China has become the fifth-largest patent application country in the world
China has overtaken Germany in the global ranking of patent applications to become the fifth- largest source of filings, underscoring an increasing prominence of Asian industrial powers in intellectual property.
In its first comprehensive report on patent activity, published today, the World Intellectual Property Organisation found China had a sevenfold increase in patent filings in 10 years.
Wipo, a UN agency, ranked Japan top of the patent league, followed by the US, the European Patent Office and South Korea. With China these patent offices accounted for three-quarters of all patents filed in 2004, the latest year for which comprehensive figures are available. Germany, a traditional source of patent applications, ranked sixth.
The report shows patent filings have increased in line with economic growth over the past 20 years, almost doubling to 1.6m globally in 2004. More than 5.4m patents were in force that year.
Filings in north-east Asia in particular have boomed as first South Korea and then China have become major industrial economies. Although Taiwan does not feature in the report because it is not eligible to join Wipo, officials said it would rank about tenth.
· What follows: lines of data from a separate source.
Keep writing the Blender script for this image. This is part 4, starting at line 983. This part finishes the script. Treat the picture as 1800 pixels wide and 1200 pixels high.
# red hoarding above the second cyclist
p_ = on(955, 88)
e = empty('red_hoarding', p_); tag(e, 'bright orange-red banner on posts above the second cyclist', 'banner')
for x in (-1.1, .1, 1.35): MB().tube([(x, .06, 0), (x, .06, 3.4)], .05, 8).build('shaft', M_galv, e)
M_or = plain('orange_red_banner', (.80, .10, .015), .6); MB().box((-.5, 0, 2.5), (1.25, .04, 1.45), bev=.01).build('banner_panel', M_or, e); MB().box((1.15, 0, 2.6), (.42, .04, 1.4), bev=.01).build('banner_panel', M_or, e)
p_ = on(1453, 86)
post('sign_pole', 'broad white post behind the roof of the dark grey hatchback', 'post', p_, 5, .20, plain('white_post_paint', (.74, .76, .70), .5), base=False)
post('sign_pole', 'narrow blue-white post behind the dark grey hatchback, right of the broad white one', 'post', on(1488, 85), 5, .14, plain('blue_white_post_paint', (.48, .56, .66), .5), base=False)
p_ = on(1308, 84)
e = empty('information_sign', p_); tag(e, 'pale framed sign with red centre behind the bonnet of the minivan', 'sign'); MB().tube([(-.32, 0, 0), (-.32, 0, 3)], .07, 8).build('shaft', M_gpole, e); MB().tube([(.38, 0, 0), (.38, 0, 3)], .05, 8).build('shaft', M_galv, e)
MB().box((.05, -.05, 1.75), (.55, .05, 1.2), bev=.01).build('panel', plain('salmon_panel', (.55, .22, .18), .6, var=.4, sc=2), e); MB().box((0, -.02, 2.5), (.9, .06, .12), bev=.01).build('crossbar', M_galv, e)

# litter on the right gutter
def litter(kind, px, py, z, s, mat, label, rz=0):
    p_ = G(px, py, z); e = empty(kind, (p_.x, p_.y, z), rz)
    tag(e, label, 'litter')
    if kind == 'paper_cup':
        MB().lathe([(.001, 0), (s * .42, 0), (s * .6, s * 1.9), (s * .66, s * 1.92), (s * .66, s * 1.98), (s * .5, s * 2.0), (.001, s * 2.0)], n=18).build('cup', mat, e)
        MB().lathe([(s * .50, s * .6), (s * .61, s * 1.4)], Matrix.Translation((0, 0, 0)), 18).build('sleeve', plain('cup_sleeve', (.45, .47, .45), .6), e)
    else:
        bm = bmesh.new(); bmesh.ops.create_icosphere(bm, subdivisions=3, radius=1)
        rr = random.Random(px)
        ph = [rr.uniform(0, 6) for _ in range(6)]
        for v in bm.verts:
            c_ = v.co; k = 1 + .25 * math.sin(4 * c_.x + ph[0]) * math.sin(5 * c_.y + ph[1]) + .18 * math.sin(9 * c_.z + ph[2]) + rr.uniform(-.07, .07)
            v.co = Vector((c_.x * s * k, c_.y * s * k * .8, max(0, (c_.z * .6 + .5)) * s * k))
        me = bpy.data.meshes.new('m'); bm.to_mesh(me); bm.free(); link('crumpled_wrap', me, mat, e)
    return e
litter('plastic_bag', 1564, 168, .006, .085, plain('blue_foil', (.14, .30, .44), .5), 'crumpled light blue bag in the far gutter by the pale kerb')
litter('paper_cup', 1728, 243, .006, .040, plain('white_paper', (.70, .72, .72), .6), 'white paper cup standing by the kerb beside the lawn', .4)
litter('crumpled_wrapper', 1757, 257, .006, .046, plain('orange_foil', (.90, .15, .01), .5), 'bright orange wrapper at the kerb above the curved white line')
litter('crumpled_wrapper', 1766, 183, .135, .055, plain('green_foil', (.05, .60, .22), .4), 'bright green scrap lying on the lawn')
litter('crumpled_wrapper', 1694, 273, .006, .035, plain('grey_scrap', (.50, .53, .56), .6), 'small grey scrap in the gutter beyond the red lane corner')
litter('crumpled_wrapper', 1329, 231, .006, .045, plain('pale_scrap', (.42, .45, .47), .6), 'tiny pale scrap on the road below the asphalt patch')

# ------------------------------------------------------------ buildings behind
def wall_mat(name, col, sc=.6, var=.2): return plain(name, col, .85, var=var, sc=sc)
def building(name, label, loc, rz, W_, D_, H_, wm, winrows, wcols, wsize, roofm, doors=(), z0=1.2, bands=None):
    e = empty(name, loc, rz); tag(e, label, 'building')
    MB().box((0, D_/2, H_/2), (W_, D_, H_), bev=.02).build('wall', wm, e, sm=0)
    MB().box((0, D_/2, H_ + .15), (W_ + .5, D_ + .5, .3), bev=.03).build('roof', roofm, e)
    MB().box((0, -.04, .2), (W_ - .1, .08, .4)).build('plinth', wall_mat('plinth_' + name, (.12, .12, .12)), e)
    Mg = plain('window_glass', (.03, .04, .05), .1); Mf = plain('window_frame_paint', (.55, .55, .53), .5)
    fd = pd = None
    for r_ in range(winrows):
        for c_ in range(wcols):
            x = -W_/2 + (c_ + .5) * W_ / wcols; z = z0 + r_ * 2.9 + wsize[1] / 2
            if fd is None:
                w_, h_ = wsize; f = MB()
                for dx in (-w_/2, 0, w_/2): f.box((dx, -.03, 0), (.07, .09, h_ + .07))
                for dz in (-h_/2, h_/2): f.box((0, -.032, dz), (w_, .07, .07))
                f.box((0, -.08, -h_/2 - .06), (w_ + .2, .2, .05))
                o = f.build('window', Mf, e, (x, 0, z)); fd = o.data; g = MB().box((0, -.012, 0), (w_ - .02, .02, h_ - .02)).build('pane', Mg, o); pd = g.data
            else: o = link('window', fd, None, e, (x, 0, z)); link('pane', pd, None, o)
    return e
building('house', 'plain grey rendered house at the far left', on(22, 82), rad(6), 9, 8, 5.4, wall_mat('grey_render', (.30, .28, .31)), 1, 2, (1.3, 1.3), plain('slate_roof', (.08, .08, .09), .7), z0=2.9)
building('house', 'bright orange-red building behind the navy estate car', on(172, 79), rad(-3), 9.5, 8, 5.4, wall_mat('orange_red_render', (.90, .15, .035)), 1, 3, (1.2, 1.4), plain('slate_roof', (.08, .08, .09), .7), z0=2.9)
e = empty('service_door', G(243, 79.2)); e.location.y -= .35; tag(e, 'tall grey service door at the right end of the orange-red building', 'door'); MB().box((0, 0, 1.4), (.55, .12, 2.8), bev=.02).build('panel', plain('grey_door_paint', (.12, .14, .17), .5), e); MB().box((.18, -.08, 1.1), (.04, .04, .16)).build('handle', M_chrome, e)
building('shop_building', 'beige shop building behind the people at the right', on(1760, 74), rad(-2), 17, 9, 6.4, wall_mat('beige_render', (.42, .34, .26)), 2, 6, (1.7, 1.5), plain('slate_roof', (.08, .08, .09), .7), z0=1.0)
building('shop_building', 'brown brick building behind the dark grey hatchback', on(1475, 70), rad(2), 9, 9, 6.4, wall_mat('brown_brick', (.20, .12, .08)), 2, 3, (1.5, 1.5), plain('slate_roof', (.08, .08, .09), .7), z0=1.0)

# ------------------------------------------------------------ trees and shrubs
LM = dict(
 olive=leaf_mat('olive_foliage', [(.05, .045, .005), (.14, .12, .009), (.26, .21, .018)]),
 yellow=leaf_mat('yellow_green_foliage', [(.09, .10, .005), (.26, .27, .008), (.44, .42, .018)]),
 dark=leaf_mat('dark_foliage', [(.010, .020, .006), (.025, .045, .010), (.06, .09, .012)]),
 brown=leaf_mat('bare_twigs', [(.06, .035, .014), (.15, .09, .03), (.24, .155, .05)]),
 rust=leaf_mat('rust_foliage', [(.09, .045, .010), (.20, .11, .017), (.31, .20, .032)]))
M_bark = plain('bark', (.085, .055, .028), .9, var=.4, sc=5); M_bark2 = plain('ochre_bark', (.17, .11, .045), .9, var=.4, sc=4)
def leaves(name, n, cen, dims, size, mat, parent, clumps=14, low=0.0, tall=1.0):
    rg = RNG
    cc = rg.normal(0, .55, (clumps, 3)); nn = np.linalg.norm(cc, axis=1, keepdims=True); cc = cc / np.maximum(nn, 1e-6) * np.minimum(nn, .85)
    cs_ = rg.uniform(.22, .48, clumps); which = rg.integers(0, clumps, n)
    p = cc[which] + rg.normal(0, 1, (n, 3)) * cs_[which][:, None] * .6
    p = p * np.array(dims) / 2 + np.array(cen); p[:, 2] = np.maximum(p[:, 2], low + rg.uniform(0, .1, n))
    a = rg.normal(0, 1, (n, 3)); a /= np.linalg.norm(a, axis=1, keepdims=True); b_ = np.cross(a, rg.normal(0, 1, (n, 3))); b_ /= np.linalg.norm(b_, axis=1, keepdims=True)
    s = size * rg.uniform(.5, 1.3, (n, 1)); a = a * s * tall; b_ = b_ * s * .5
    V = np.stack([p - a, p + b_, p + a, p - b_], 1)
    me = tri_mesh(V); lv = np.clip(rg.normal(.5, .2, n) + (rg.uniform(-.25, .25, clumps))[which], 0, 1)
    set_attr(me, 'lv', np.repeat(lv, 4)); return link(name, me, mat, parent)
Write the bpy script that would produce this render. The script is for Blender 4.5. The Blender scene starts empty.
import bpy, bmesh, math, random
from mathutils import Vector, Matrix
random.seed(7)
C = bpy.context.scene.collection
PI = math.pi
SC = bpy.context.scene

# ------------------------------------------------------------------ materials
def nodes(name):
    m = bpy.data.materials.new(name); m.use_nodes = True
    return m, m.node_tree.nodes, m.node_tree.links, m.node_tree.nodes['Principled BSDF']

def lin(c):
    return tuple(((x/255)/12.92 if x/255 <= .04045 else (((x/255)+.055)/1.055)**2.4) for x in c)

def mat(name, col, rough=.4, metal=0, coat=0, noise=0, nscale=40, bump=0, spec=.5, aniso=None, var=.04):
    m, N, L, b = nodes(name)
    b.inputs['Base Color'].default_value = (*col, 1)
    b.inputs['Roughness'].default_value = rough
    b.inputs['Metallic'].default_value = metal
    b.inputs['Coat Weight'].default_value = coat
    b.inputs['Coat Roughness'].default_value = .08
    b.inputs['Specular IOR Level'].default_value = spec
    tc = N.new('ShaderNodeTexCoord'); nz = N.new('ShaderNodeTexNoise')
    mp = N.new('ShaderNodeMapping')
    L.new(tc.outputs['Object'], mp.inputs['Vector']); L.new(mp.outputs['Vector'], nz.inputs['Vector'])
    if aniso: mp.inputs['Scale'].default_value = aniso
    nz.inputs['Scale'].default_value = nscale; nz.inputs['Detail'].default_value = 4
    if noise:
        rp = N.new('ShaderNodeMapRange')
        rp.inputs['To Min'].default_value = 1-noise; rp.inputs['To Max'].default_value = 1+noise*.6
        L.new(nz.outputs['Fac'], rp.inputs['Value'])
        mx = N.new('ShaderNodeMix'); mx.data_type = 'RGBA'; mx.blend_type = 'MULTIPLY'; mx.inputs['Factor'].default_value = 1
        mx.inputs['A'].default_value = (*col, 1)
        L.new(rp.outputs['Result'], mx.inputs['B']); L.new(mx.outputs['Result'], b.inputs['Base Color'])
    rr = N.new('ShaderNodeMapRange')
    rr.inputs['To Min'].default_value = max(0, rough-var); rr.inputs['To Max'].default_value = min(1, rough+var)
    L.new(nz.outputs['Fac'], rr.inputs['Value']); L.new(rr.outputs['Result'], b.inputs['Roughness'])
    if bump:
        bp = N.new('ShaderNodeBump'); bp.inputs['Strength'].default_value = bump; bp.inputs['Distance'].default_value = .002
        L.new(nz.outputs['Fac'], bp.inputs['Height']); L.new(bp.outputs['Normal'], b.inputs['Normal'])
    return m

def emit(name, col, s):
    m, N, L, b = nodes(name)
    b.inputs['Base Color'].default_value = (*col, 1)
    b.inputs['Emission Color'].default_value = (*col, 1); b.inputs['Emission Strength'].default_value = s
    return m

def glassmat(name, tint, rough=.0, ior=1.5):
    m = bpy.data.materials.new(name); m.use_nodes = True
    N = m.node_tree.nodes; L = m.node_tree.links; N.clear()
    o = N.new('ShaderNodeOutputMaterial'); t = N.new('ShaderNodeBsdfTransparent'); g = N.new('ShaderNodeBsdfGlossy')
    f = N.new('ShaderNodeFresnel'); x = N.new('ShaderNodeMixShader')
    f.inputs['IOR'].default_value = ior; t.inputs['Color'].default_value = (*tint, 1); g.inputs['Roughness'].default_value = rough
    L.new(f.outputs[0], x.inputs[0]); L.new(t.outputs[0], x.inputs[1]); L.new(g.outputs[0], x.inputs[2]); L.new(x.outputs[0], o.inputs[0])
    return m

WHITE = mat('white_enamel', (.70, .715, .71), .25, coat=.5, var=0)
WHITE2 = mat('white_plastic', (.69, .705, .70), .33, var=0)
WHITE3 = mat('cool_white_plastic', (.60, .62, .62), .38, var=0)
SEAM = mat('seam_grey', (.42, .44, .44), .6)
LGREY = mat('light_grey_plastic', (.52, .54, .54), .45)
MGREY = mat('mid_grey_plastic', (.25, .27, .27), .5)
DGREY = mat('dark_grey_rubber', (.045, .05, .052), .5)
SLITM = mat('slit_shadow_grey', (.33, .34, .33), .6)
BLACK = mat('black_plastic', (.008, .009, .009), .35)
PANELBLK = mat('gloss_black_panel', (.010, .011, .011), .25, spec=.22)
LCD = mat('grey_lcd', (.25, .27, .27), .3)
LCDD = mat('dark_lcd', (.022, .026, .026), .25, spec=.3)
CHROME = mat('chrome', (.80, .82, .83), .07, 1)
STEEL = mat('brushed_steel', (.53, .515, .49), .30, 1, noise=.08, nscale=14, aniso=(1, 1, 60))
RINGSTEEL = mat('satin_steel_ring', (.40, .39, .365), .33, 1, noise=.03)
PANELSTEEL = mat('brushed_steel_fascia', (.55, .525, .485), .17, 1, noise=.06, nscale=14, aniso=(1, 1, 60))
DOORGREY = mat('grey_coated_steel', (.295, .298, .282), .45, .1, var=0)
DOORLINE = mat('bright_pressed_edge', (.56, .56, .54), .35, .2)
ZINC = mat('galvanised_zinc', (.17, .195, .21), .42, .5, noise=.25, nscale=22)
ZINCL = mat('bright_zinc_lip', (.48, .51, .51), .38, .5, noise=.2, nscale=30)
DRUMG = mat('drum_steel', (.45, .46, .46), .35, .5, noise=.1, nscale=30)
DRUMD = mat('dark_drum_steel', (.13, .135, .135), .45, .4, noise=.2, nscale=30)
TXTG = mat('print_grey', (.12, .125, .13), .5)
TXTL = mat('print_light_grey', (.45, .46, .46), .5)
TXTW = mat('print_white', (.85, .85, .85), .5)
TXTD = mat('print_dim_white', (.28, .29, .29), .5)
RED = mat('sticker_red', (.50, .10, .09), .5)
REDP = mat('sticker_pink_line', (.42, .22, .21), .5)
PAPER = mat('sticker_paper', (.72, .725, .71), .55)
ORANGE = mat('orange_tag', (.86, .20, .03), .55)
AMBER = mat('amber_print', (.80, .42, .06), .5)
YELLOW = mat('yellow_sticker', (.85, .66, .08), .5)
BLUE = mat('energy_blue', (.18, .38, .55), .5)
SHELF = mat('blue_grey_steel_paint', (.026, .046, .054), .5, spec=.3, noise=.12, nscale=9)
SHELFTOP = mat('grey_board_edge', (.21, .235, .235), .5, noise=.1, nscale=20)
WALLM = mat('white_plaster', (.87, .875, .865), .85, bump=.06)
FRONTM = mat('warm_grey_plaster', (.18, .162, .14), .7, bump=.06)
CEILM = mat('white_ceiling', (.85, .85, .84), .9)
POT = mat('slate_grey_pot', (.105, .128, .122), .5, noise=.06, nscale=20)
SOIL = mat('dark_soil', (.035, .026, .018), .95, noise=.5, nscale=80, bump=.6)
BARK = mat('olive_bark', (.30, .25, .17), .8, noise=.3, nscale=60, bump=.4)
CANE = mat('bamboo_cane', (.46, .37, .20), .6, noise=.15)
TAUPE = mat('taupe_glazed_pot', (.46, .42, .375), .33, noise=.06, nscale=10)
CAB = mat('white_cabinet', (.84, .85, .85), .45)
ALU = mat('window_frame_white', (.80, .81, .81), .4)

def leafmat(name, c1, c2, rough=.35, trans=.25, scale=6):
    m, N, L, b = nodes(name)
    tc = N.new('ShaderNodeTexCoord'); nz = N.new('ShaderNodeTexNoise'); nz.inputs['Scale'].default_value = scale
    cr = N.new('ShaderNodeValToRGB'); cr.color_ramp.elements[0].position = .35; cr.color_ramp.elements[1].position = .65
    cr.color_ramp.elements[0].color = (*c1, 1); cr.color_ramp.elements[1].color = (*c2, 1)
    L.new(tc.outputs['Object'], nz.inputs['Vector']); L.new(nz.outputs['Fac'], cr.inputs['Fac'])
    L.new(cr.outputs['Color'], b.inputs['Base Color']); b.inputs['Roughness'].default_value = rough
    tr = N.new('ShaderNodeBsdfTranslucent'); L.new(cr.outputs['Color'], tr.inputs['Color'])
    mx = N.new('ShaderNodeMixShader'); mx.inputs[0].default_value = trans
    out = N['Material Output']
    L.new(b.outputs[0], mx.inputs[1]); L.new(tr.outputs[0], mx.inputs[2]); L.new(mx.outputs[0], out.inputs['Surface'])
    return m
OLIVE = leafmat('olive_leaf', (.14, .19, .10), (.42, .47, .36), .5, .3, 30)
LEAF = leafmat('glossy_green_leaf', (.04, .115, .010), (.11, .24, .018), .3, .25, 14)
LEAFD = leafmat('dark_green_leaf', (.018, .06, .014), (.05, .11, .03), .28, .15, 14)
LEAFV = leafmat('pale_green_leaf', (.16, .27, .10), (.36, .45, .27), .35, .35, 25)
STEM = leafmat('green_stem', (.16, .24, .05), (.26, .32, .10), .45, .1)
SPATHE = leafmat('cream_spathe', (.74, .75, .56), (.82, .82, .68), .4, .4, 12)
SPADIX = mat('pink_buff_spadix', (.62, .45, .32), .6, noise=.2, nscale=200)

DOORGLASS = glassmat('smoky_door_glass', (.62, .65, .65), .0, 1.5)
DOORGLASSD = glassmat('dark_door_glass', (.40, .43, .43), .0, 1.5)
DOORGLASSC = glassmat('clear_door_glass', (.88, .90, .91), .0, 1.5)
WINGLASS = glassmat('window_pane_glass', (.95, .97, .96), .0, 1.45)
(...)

In China half the patent filings in 2004 were by foreign companies. Most in Japan and South Korea are still by local inventors.
The Wipo report comes as China prepares to face questioning in the World Trade Organisation this month on its compliance with intellectual property rules, including the internet sale of counterfeit goods.
The US and European Union have complained that Beijing is not doing enough to crack down on intellectual property theft.
The US Chamber of Commerce estimated that China accounts for 60-65 per cent of the billions of dollars US companies lose from intellectual property theft.